Foreign tax credits can be claimed in the US for “advance corporations taxes” paid to the United Kingdom, even though UK credits for the taxes were surrendered to a lower-tier subs

Foreign tax credits can be claimed in the US for “advance corporations taxes” | Norton Rose Fulbright

December 01, 1999 | By Keith Martin in Washington, DC

Until recently, the United Kingdom collected a “mainstream” corporate tax of 33% from UK companies and also required them, when paying dividends, to pay an advance corporations tax, or “ACT,” on the dividend. The company was then given a credit for the ACT against its mainstream tax. If it could not use the credit, it could either carry it to another tax year or surrender it downstream for use by its UK subsidiaries.

Compaq-UK paid a dividend of £11.8 million to its US parent in 1992 and paid £3.9 million in ACT on the dividend. Compaq-UK could not use the ACT credit, so it surrendered the credit to its two UK subsidiaries, which used the credit with the result that neither subsidiary had to pay any mainstream corporate tax in 1992 and neither paid any dividends that year.

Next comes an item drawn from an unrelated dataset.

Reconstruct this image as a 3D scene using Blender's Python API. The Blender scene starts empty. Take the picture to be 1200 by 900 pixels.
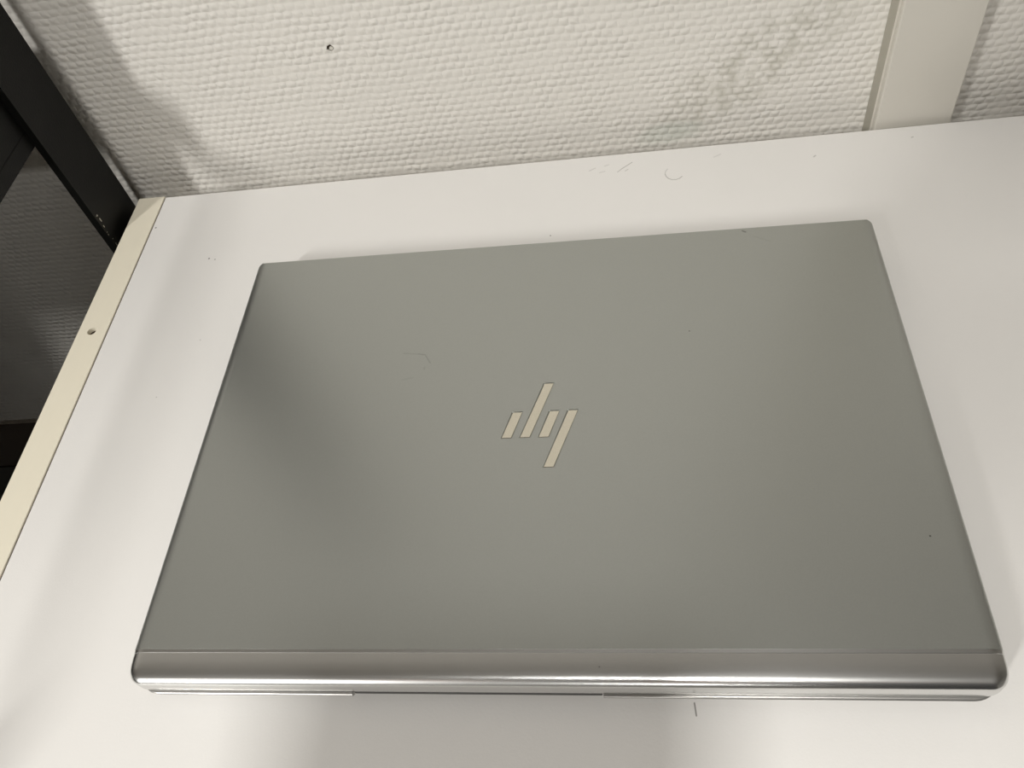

Ordinarily when a US company receives a dividend from a foreign subsidiary, it can claim a credit for taxes that were already paid on the earnings abroad. However, in this case, the IRS said no foreign tax credit was allowed in the United States because the ACT taxes were effectively paid by the two 2d-tier subsidiaries in the UK, and neither company paid a dividend. One needs a dividend from the company paying the taxes in order to release the foreign tax credits.

The US tax court disagreed. It said the ACT taxes were paid by Compaq-UK — not its subsidiaries. It said the only relevance of where the ACT credit gets used within a UK group is that it reduces the amount of that UK company’s mainstream corporate tax that might eventually also be claimed as a credit. The case was decided in mid-November.

The UK stopped collecting ACT on dividends last April. The tax was repealed in the Finance Act, 1998.